Welcome to the only week of the year when the PGA Tour’s ardent free-marketeers develop a sudden appreciation for a safety net from the authorities. Specifically, the free passes issued for the first round of the WGC-Dell Technologies Match Play, the day on which so many stars used to be dispatched early.
Now Wednesday’s losers live to fight another day. I blame Hunter Mahan and Victor Dubuisson.
Since the WGC Match Play began in 1999, the Tour, its broadcast partners and fans have eagerly awaited a final that pits two heavyweights against each other. But match play is capricious, and what we’ve seen instead is an occasional heavyweight reach the Sunday showdown only to square off with a comparative middleweight (to be fair, some of those middleweights added heft to their résumés later).
But there have never been enough Tigers or Rorys in the final match to compensate for those times when fans had to subsist on a Kevin Sutherland or Scott McCarron.
Eamon Lynch
The low point arrived early: 2001, in Melbourne, Australia. Metropolitan Golf Club was perhaps the finest course to host the Match Play, but that year almost 40 players declined to make the journey, including six of the top 10 players. An event created for the top 64 players in the world rankings was eventually won by No. 90, Steve Stricker, who defeated Pierre Fulke in a final that probably didn’t even draw many viewers in Nyköping, Fulke’s Swedish hometown. The debacle ensured that the “World” in the tournament’s title would ever after refer to the composition of the field, not the geographic range of venues.
Granted, Melbourne is a long way from anywhere, but even subsequent venues in California and Arizona were too far for some guys to travel given the prospect of playing just one round.

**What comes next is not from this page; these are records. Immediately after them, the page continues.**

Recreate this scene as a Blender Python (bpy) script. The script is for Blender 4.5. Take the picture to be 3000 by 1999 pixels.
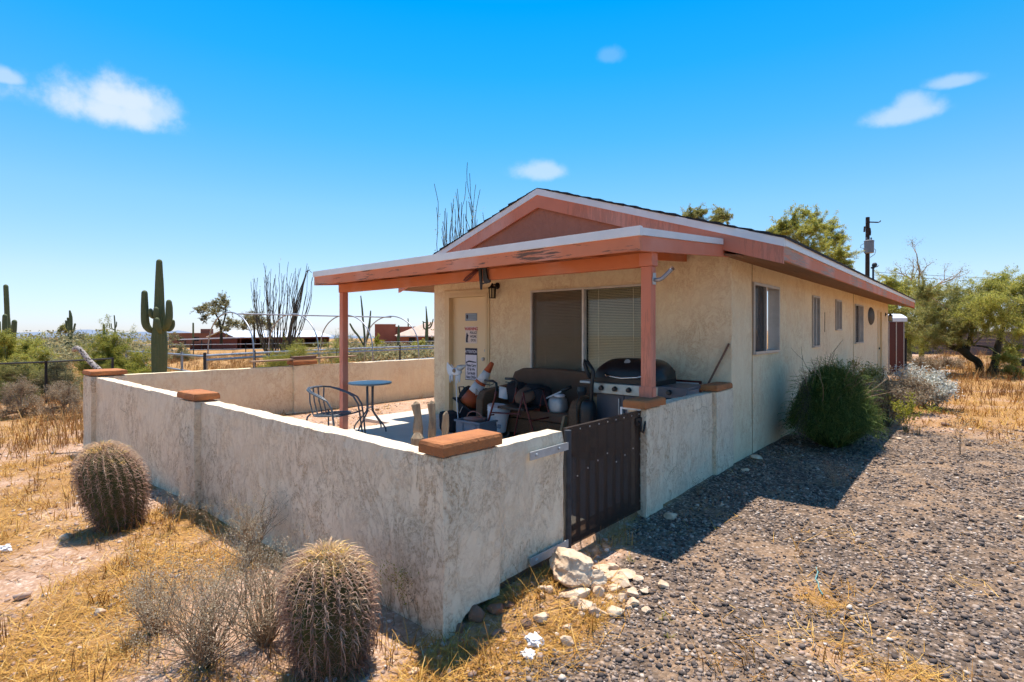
import bpy, bmesh, math, random
import numpy as np
from mathutils import Vector, Matrix, noise

for o in list(bpy.data.objects):
    bpy.data.objects.remove(o)
random.seed(7)
rng = np.random.default_rng(11)
scene = bpy.context.scene
COL = scene.collection
R = math.radians

# ------------------------------------------------------------------ camera
CAM = Vector((2.1095, -6.213, 1.447))
YAW = R(41.03)
VD = Vector((-math.sin(YAW), math.cos(YAW), 0))
RD = Vector((math.cos(YAW), math.sin(YAW), 0))
FPX = 1570.0
cd = bpy.data.cameras.new('camera')
cam = bpy.data.objects.new('camera', cd)
COL.objects.link(cam)
cam.location = CAM
cam.rotation_euler = (R(90), 0, YAW)
cd.sensor_width = 36
cd.lens = 36 * FPX / 3000
cd.shift_y = -30.5 / 3000
cd.clip_start = 0.05
cd.clip_end = 9000
scene.camera = cam

# ------------------------------------------------------------------ world, sun, exposure
SUNV = Vector((-0.205, 0.20, 1.0)).normalized()
world = bpy.data.worlds.new('World')
scene.world = world
world.use_nodes = True
wn = world.node_tree.nodes
wl = world.node_tree.links
wn.clear()
w_out = wn.new('ShaderNodeOutputWorld')
w_bg = wn.new('ShaderNodeBackground')
sky = wn.new('ShaderNodeTexSky')
sky.sky_type = 'NISHITA'
sky.sun_disc = False
sky.sun_elevation = math.asin(SUNV.z)
sky.sun_rotation = math.atan2(SUNV.x, SUNV.y)
sky.altitude = 600
sky.air_density = 1.0
sky.dust_density = 0.3
sky.ozone_density = 2.0
w_bg.inputs['Strength'].default_value = 0.10
tc = wn.new('ShaderNodeTexCoord')


def wmath(op, a, b=None, c=None, clamp=False):
    n = wn.new('ShaderNodeMath')
    n.operation = op
    n.use_clamp = clamp
    for i, q in enumerate((a, b, c)):
        if q is None:
            continue
        if isinstance(q, (int, float)):
            n.inputs[i].default_value = q
        else:
            wl.new(q, n.inputs[i])
    return n.outputs[0]


def wmix(fac, a, b, mode='MIX'):
    n = wn.new('ShaderNodeMix')
    n.data_type = 'RGBA'
    n.blend_type = mode
    for i, q in ((0, fac), (6, a), (7, b)):
        if isinstance(q, (int, float)):
            n.inputs[i].default_value = q
        elif isinstance(q, tuple):
            n.inputs[i].default_value = (*q, 1)
        else:
            wl.new(q, n.inputs[i])
    return n.outputs[2]


sep = wn.new('ShaderNodeSeparateXYZ')
wl.new(tc.outputs['Generated'], sep.inputs[0])
elev = sep.outputs[2]
tint = wn.new('ShaderNodeValToRGB')
wl.new(elev, tint.inputs[0])
SKYT = [(0.0, (0.58, 0.64, 0.88)), (0.03, (0.59, 0.66, 0.90)), (0.09, (0.66, 0.71, 0.79)), (0.21, (0.52, 0.80, 0.87)), (0.33, (0.22, 0.80, 0.95)),
        (0.43, (0.06, 0.79, 1.03)), (0.52, (0.0, 0.76, 1.10)), (0.75, (0.28, 0.82, 1.12)), (1.0, (0.48, 0.86, 1.08))]
cr = tint.color_ramp
cr.elements[0].position = SKYT[0][0]
cr.elements[0].color = (*SKYT[0][1], 1)
cr.elements[1].position = SKYT[-1][0]
cr.elements[1].color = (*SKYT[-1][1], 1)
for p_, c_ in SKYT[1:-1]:
    e_ = cr.elements.new(p_)
    e_.color = (*c_, 1)
skycol = wmix(1.0, sky.outputs[0], tint.outputs[0], 'MULTIPLY')


def direction(px, py):
    return (VD + RD * ((px - 1500) / FPX) + Vector((0, 0, (969 - py) / FPX))).normalized()


# small fair-weather clouds, placed by direction in the sky
nz = wn.new('ShaderNodeTexNoise')
nz.inputs['Scale'].default_value = 15
nz.inputs['Detail'].default_value = 8
nz.inputs['Roughness'].default_value = 0.6
wl.new(tc.outputs['Generated'], nz.inputs['Vector'])
CLOUDS = [(300, 325, 165, 54, 0.78, 0), (335, 290, 110, 60, 0.80, 0), (430, 335, 85, 44, 0.6, -.25), (4, 226, 48, 20, 0.5, 0),
          (2645, 338, 84, 32, 0.52, 0), (2668, 310, 46, 38, 0.5, 0), (2795, 240, 66, 20, 0.42, .1), (1590, 502, 95, 36, 0.5, 0.0),
          (1785, 165, 40, 26, 0.14, 0)]
cloudfac = 0.0
for px, py, sx, sy, op, tilt in CLOUDS:
    d = direction(px, py)
    t1 = d.cross(Vector((0, 0, 1))).normalized()
    t2 = t1.cross(d).normalized()
    a1 = (t1 * math.cos(tilt) - t2 * math.sin(tilt)) * (FPX / sx)
    a2 = (t2 * math.cos(tilt) + t1 * math.sin(tilt)) * (FPX / sy)
    dots = []
    for ax in (a1, a2):
        n = wn.new('ShaderNodeVectorMath')
        n.operation = 'DOT_PRODUCT'
        wl.new(tc.outputs['Generated'], n.inputs[0])
        n.inputs[1].default_value = ax
        dots.append(wmath('ADD', n.outputs['Value'], -ax.dot(d)))
    n = wn.new('ShaderNodeVectorMath')
    n.operation = 'DOT_PRODUCT'
    wl.new(tc.outputs['Generated'], n.inputs[0])
    n.inputs[1].default_value = d
    front = wmath('GREATER_THAN', n.outputs['Value'], 0.5)
    # flat base: squeeze the lower half
    low = wmath('MULTIPLY', wmath('MINIMUM', dots[1], 0.0), 1.5)
    vv = wmath('ADD', wmath('MAXIMUM', dots[1], 0.0), low)
    rr = wmath('SQRT', wmath('ADD', wmath('MULTIPLY', dots[0], dots[0]), wmath('MULTIPLY', vv, vv)))
    rr = wmath('ADD', rr, wmath('MULTIPLY', wmath('SUBTRACT', nz.outputs[0], 0.5), 1.7))
    m = wn.new('ShaderNodeMapRange')
    m.interpolation_type = 'SMOOTHERSTEP'
    wl.new(rr, m.inputs[0])
    m.inputs[1].default_value = 1.2
    m.inputs[2].default_value = 0.22
    m.inputs[3].default_value = 0
    m.inputs[4].default_value = op
    k = wmath('MULTIPLY', m.outputs[0], front)
    cloudfac = wmath('MAXIMUM', cloudfac, k) if not isinstance(cloudfac, float) else k
skycol = wmix(cloudfac, skycol, (4.2, 4.55, 5.4))
wl.new(skycol, w_bg.inputs['Color'])
wl.new(w_bg.outputs[0], w_out.inputs[0])

sd = bpy.data.lights.new('sun', 'SUN')
sd.energy = 3.7
sd.angle = R(0.53)
sd.color = (1.0, 0.94, 0.84)
sun = bpy.data.objects.new('sun', sd)
COL.objects.link(sun)
sun.rotation_euler = (-SUNV).to_track_quat('-Z', 'Y').to_euler()
sun.location = (0, 0, 30)
vs = scene.view_settings
vs.view_transform = 'Standard'
vs.look = 'None'
vs.exposure = 1.05
vs.gamma = 1
vs.use_curve_mapping = False
scene.render.engine = 'CYCLES'
scene.cycles.use_adaptive_sampling = True
scene.cycles.adaptive_threshold = 0.03
scene.cycles.max_bounces = 6
scene.cycles.diffuse_bounces = 4
scene.cycles.glossy_bounces = 3
scene.cycles.transparent_max_bounces = 10


# ------------------------------------------------------------------ placement helpers
def at(px, py, depth):
    return CAM + VD * depth + RD * ((px - 1500) / FPX * depth) + Vector((0, 0, (969 - py) / FPX * depth))


def sstep(a, b, x):
    t = min(1, max(0, (x - a) / (b - a)))
    return t * t * (3 - 2 * t)


def inside_court(x, y):
    return -7.80 < x < -0.07 and -4.26 < y < 13.5


def zbase(x, y):
    z = -0.075
    if x < 0:
        z -= 0.023 * min(-x, 9.0) + 0.0165 * max(0.0, -x - 9.0)
    z -= 0.02 * min(max(-y, 0), 6)
    return z


def zg(x, y):
    """height of the ground"""
    if inside_court(x, y):
        z = -0.035 - 0.03 * max(0.0, -x - 4.6)
        z += 0.008 * noise.noise(Vector((x * 1.7, y * 1.7, 3)))
        return z
    z = zbase(x, y)
    d = math.hypot(x - CAM.x, y - CAM.y)
    z += 0.025 * noise.noise(Vector((x * .55, y * .55, 0))) * sstep(0.3, 2.0, max(abs(x), 0.4))
    z += 0.012 * noise.noise(Vector((x * 2.6, y * 2.6, 5)))
    if d > 25:
        z += min((d - 25) * 0.012, 2.5) * noise.noise(Vector((x * .021, y * .021, 9)))
    # soil washed out under the corner pillar
    z += 0.085 * math.exp(-((x - 0.12) ** 2 / 0.05 + (y + 3.75) ** 2 / 0.16))
    return z


def G(px, py):
    """point on the ground seen at a photo position"""
    z = -0.1
    for _ in range(12):
        t = FPX * (CAM.z - z) / max(py - 969, 4)
        p = at(px, py, t)
        z = zg(p.x, p.y)
    return Vector((p.x, p.y, z))


def gd(px, depth):
    p = at(px, 969, depth)
    return Vector((p.x, p.y, zg(p.x, p.y)))


# ------------------------------------------------------------------ mesh helpers
ORG = {}


def link_mesh(name, me, mat, parent=None, smooth=False):
    o = bpy.data.objects.new(name, me)
    COL.objects.link(o)
    if mat is not None:
        me.materials.append(mat)
    if smooth:
        me.polygons.foreach_set('use_smooth', [True] * len(me.polygons))
    if parent is not None:
        o.parent = parent
        ORG[o.name] = ORG.get(parent.name, Vector((0, 0, 0)))
    return o


def tag(o, label, cat, group=None, kind=None):
    if label:
        o['label'] = label
    if cat:
        o['category'] = cat
    if group:
        o['group'] = group
    if kind:
        o['kind'] = kind
    return o


def thing(name, label, cat, loc=(0, 0, 0), group=None, local=False):
    o = bpy.data.objects.new(name, None)
    o.empty_display_size = 0.1
    COL.objects.link(o)
    o.location = loc
    ORG[o.name] = Vector((0, 0, 0)) if local else Vector(loc)
    return tag(o, label, cat, group)


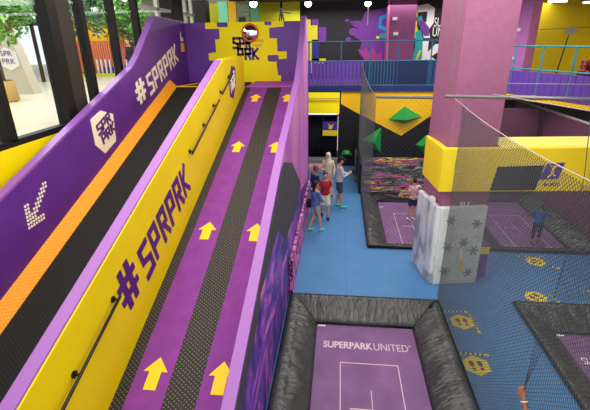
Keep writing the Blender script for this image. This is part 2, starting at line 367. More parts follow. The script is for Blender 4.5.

It took almost 15 years, but eventually the PGA Tour found a way to engineer star presence on Match Play weekend, something player performances had regularly failed to deliver.
After three consecutive finals featuring low-wattage names — Mahan (twice) and Dubuisson, both fine players who earned their spots, but neither of whom drew a crowd — the Tour announced a format change for 2015. That tweak — 16 groups, each with four players facing off over three days to decide who will advance to the knock-out phase — has largely achieved the desired result of keeping more brand-name players alive until the weekend. But along the way, the very essence of match play — the early upset in which a Goliath trips over a David — has been lost.
Golf geeks will remember (more fondly than TV executives, who were focused on ratings) the first-round massacres that once defined this tournament, the Wednesday slaying of a slew of superstars who barely had time to lace up their spikes before it was time to gas up their jets. Even Tiger wasn’t immune, ousted in his opening match by the unheralded Peter O’Malley in 2002 and by future Ryder Cup captain Thomas Bjorn a decade ago.
In 2019, the last time the WGC-Dell Technologies Match Play was contested, Dustin Johnson, Brooks Koepka and Justin Thomas were the top seeds in their respective groups but all failed to make it out of round-robin play. Yet it took three days to seal their fates. Under the current format, no one’s bracket is ever busted on day one because the Tour doesn’t actually permit a bracket until day four, when the win-or-go-home phase commences.
Tiger Woods shakes hands with Lucas Bjerregaard during the quarterfinal round of the WGC – Dell Technologies Match Play golf tournament at Austin Country Club. Bjerregaard won the match. Stephen Spillman-USA TODAY Sports
Match Play Wednesday was once among the most entertaining, knife-edge days in golf. It ought to be again. Viewers should not have to rely on Golf Channel’s estimable Steve Sands and his whiteboard to illustrate the various permutations that might see a player sent packing. It should be as obvious as W or L.
If the Tour is betrothed to this group play format that indulges players with more opportunities to deliver than an Amazon driver, then it at least ought to add the volatility of a quick-fire challenge by contesting all three group matches over nine holes on one day. No chance for a losing player to regroup, no tune-up with a coach, no supportive call with a shrink. One day, all in. Or out.
So what if we end up with a final that lacks real star power? Character actors sometimes steal the show, and they will have authored their share of compelling storylines along the way.
Elite sport belongs to competitors who deliver at the moment it is required, not those who summon form a day or two later. On his way to winning the Match Play in ’19, Kevin Kisner posted six straight victories over an impressive roster of players, including Tony Finau, Louis Oosthuizen, Open champion Francesco Molinari and, finally, Matt Kuchar. But Kisner lost the very first match he played that week, to Ian Poulter (Kisner also made the 2018 final, that one without losing a match).
On Friday, Ohio State and Purdue were summarily dispatched in the first round of the NCAA’s March Madness tournament. Neither was gifted a chance to turn things around against some other team on Saturday and Sunday to keep their dream alive. Win or go home, the binary heart of match play.
Whoever can’t figure things out Wednesday at Austin Country Club shouldn’t be playing on Thursday and Friday either.